The connector plug of claim 1, characterized in that said ear (26) includes a cavity for receiving a thermal overload sensor (71) therein such that the ear (26) covers said sensor (71) and holds it in its installed position.
The connector plug of claim 1 for connection to the terminal assembly (40) of a compressor (50) comprising a plurality of axially aligned cavities (82) receiving therein, the respective terminal posts (42) extending axially from the terminal assembly (40),
characterized in that said skirt (15) is flexible and extends axially from the boss (14), so that when the connector (10; 20) is installed over the terminal posts (42), said flexible skirt (15) fits tightly over the terminal assembly (40) to provide a sealed relationship therebetween.

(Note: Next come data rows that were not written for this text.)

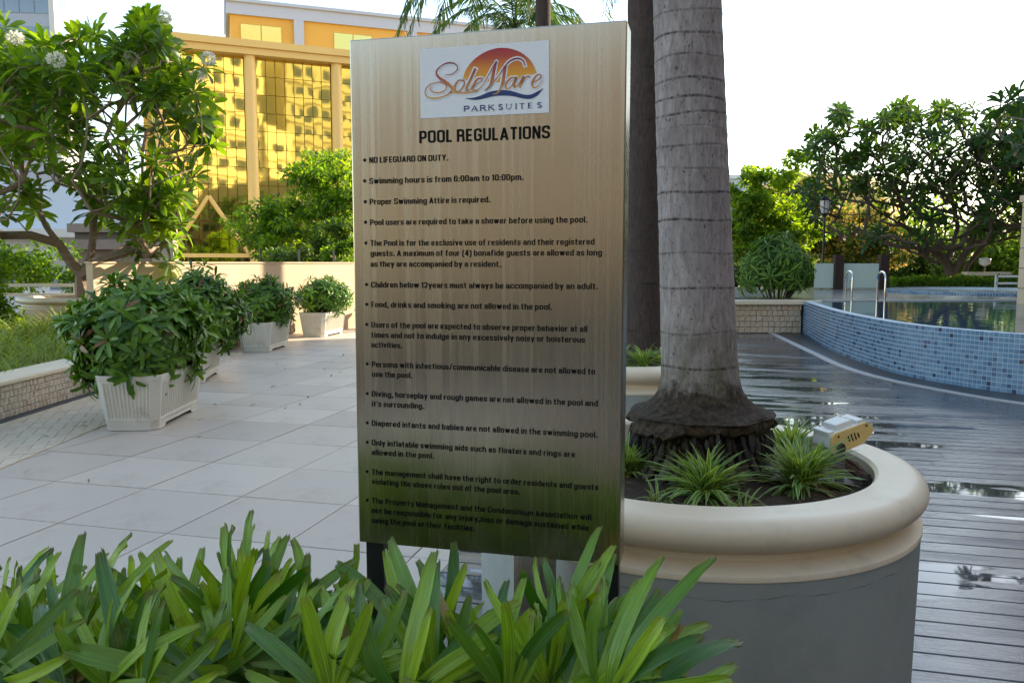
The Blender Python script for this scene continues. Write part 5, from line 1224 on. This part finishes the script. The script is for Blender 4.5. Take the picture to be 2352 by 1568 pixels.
# glass screen with dark posts
M['screen'] = mat('frosted_glass', (.50, .62, .56), .15, (.58, .68, .60), .8, .5, spec=.8)
gs = empty('glass_screen', (at(1990, 620, 24).x, 24, .72), label='frosted glass screen between two dark posts behind the pool', cat='screen')
for u0_, u1_ in ((1872, 1915), (1937, 2020)):
    a = at(u0_, 600, 24); b = at(u1_, 600, 24); o = MB().box((a.x-gs.location.x, -.01, .05), (b.x-gs.location.x, .01, .78+.0)).build('pane', M['screen'], gs)
for u_ in (1926, 2030):
    a = at(u_, 585, 24); MB().box((a.x-gs.location.x-.13, -.12, 0), (a.x-gs.location.x+.13, .12, a.z-.72)).build('post', mat('dark_timber', (.035, .018, .016), .5), gs)
# hedge
rng = np.random.default_rng(9); n = 9000; xs2 = rng.uniform(at(2040, 600, 25).x, 16.4, n); zz = 1.5-(42+0*xs2)/FPX*25+rng.uniform(-.42, .10, n)**1; yy = 25+rng.uniform(-.4, .5, n)
zz = zz+.05*np.sin(xs2*5)
D = np.stack([rng.normal(size=n)*.5, rng.normal(size=n)*.5-.2, rng.uniform(.1, 1.2, n)], 1)
hd = empty('hedge', (12, 25, .72), label='low clipped yellow green hedge behind the pool', cat='hedge')
link('foliage', leaves_mesh('foliage', T_SMALL, np.stack([xs2-12, yy-25, zz-.72], 1), frames(D, rng.normal(size=(n, 3))), .13*rng.uniform(.7, 1.2, n), rng.random(n), M['treeL']), hd, kind='stuff')
MB().box((at(2045, 600, 25).x-12, -.3, 0), (4.3, .4, .12)).build('stems', M['bark_dk'], hd, kind='stuff')
# round spa with blue tiles
sp = empty('spa_pool', (at(2270, 665, 21.5).x, 21.5, .72), label='low round blue tiled spa pool beyond the main pool', cat='spa pool')
MB().lathe([(2.55, -.1), (2.55, .075), (2.3, .08), (2.28, -.02)], 96).build('rim', M['water_trim'], sp, smooth=False)
mb = MB(); rs = random.Random(4)
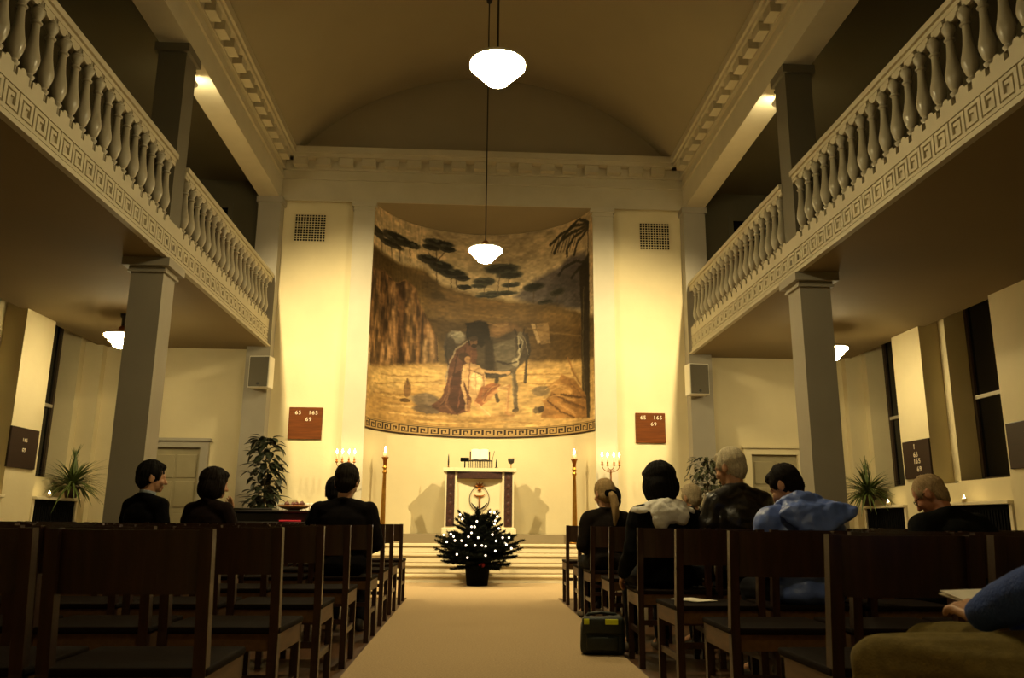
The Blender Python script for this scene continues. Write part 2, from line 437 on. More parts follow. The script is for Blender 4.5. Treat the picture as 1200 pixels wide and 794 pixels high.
# chancel steps and platform
m = MB(); SW = 1.8
tre = MB()
for k in range(4):
    y0 = 12.15+.28*k; z1 = .135*(k+1)
    m.box((-SW, y0, z1-.135), (SW, 14.6 if k == 3 else y0+.30, z1-.05)); m.bevbox((-SW, y0-.022, z1-.05), (SW, 14.6 if k == 3 else y0+.3, z1-.004), .008)
    tre.box((-SW, y0-.012, z1-.004), (SW, 14.55 if k == 3 else y0+.28, z1))
struct('chancel_steps', m, MARB); struct('floor_treads', tre, TREAD)
m = MB(); m.prism([(p[0]*.985, p[1]-.01) for p in arc(33, 0) if p[1] > 13.3]+[(1.72, 13.32), (-1.72, 13.32)], .54, .67, 'z'); struct('floor_platform', m, TAUPE)

# carpet
m = MB(); m.prism([(-.846, YR+.2), (.888, YR+.2), (.888, 9.75), (1.8, 9.75), (1.8, 12.12), (-1.8, 12.12), (-1.8, 9.75), (-.846, 9.75)], 0, .012, 'z'); o = m.build('carpet_runner', CARP)
tag(o, 'long beige carpet runner down the centre aisle', 'carpet')
# skirting
for sx, sn in ((-1, 'left'), (1, 'right')):
    m = MB(); a, b = sorted((sx*2.2, sx*3.39)); m.box((a, 13.075, 0), (b, YB, .14)); struct('baseboard_%s' % sn, m, GREY)
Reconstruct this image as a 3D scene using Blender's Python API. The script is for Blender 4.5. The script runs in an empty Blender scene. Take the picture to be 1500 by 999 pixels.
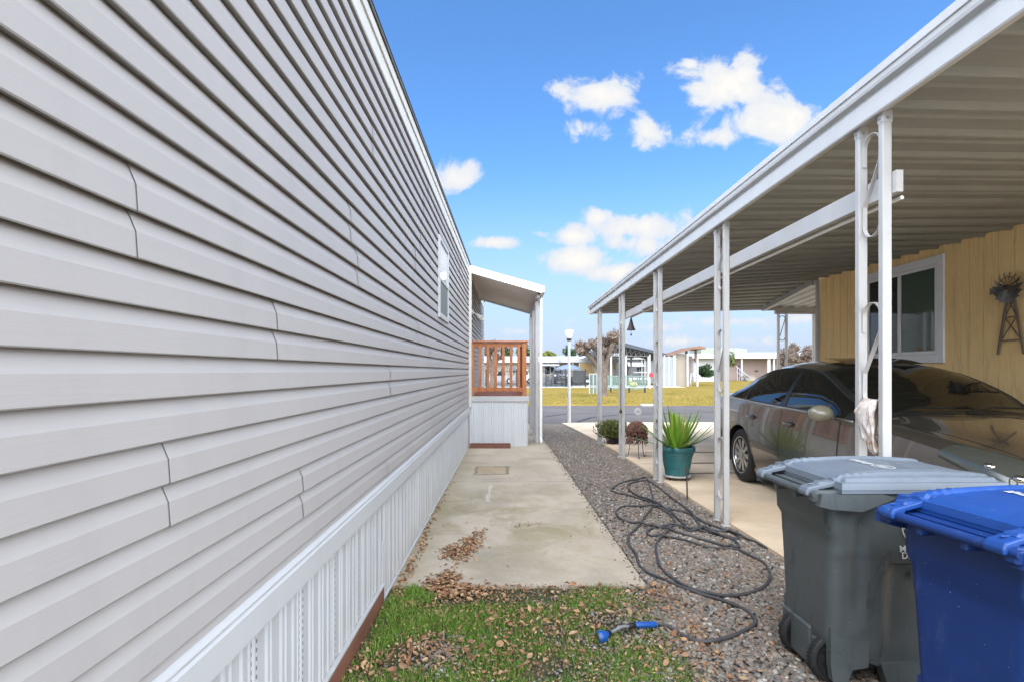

The connector plug as set forth in claim 3, characterized in that said ear (16; 26) extends laterally from one side of said plug connector body (11) with said engaging means (17) engaging the axially extending stud (52) of said compressor (50), said engaging means (17) being so placed with respect to said plurality of connector cavities (82) that engagement of said engaging means (17) with the stud (52) provides assurance of correct relative engagement of the connector cavities (82) with their respective terminal posts (42).
The connector plug as set forth in claim 4, characterized in that the compressor (50) includes an axially extending sensor (71) and said ear (26) is so sized and shaped as to fit snugly over the sensor (71) to cover and hold it in place.